Ars reviews the Steam boxes; the controller stuff is on
page 4.
No real surprises; you can tell what the controller is good for and what it's not good for just by looking at it. Ars says it's excellent for FPS's (the next best thing to keyboard and mouse), decent for point-and-click games that don't require precision timing, but not so great for point-and-click games that do, like Torchlight. Its lack of a D-pad means it's exactly as poor a fit for D-pad games as you would expect, and apparently it's absolutely terrible for games designed to use a dual-stick control scheme.
A
second article where they chat with the hardware team suggests that revisions and alternate models may be coming.
[...] another Valve design-team veteran, Robin Walker, informed us that the company's "always in beta, always in development" ethos was indeed extending to the Steam Controller, if not other products like the Steam Link.
"The likelihood that any one particular controller design is right for all of our users is extremely unlikely," Walker said during our meeting. "Our goal was to get to a point where hardware could be as flexible as software. We’ve learned over the years, when we build software and it’s in hands of customers, they help us improve it. Customers using a product always improve a product."

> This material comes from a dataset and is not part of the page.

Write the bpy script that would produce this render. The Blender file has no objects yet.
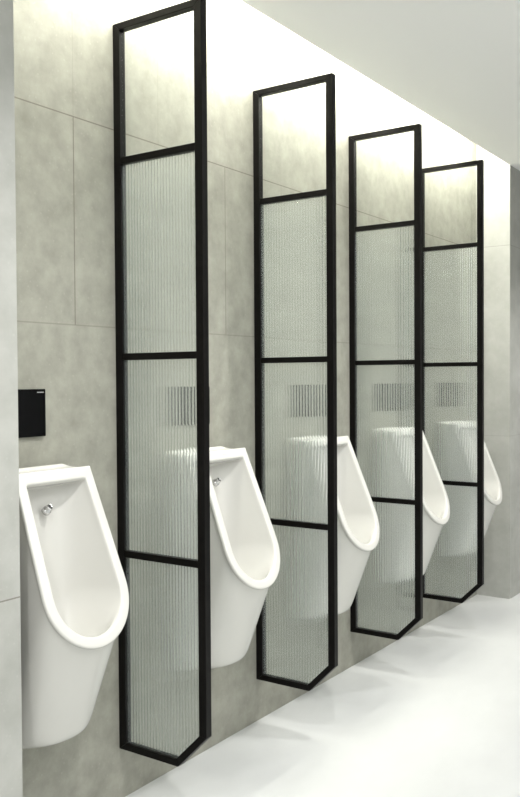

What does that mean exactly for customers? Is the first wave of Steam Controllers going to become eclipsed by a nicer model within months? Neither Valve rep we spoke to was clear on that point. Johnson repeatedly referred to "a specific approach to how we're manufacturing the hardware," which includes "a really flexible automated assembly line" for the sake of pushing newer designs to customers on the fly.
I'm pretty happy with my PS4 controller. But there are definitely cases where I could see having a Steam Controller around as an alternate. Like the other day when I fired up Shadowrun Returns in my living room and found that it doesn't have gamepad support.